§ Written request: From the listing, collect all lines containing the word "part".

== == ==

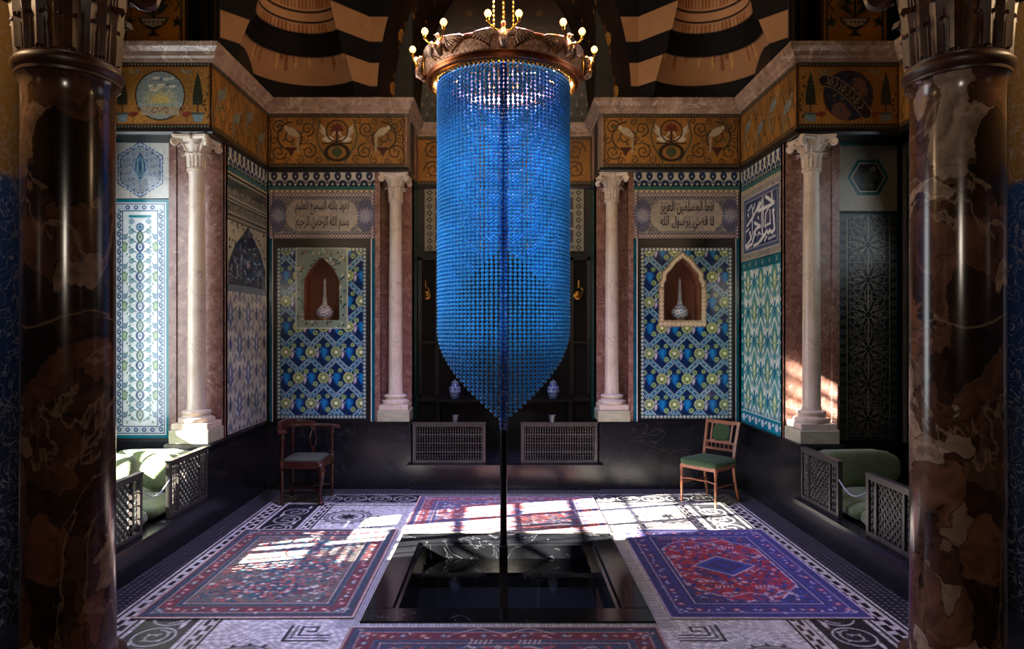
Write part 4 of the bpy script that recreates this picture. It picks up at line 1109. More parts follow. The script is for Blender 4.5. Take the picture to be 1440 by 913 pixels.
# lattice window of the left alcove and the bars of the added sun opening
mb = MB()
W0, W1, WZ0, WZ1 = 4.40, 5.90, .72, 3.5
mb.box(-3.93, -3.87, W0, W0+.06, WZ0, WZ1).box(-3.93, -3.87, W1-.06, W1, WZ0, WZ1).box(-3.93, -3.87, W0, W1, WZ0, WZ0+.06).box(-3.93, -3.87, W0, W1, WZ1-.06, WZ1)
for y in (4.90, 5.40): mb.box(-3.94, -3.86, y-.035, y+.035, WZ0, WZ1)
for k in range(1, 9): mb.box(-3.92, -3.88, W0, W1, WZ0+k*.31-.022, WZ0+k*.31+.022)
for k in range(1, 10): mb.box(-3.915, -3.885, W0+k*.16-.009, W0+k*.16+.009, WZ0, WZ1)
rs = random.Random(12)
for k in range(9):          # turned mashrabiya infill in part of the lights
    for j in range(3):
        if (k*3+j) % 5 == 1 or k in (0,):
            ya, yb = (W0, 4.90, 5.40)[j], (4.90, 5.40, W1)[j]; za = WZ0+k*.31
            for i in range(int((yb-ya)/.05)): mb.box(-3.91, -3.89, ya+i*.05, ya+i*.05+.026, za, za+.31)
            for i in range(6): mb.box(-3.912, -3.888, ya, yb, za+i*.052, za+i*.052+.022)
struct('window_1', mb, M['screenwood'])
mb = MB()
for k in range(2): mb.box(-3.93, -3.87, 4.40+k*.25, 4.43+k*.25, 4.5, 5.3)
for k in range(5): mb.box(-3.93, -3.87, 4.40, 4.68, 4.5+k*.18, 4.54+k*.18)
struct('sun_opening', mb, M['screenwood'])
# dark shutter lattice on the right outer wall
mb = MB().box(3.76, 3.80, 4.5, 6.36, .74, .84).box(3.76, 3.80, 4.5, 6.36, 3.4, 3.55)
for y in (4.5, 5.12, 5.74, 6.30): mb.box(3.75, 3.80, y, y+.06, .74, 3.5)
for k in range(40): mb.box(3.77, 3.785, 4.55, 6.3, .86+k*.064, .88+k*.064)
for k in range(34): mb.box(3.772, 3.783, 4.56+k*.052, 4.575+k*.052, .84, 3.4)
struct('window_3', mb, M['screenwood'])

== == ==

§ Written solution:
Write part 4 of the bpy script that recreates this picture. It picks up at line 1109. More parts follow. The script is for Blender 4.5. Take the picture to be 1440 by 913 pixels.
for k in range(9):          # turned mashrabiya infill in part of the lights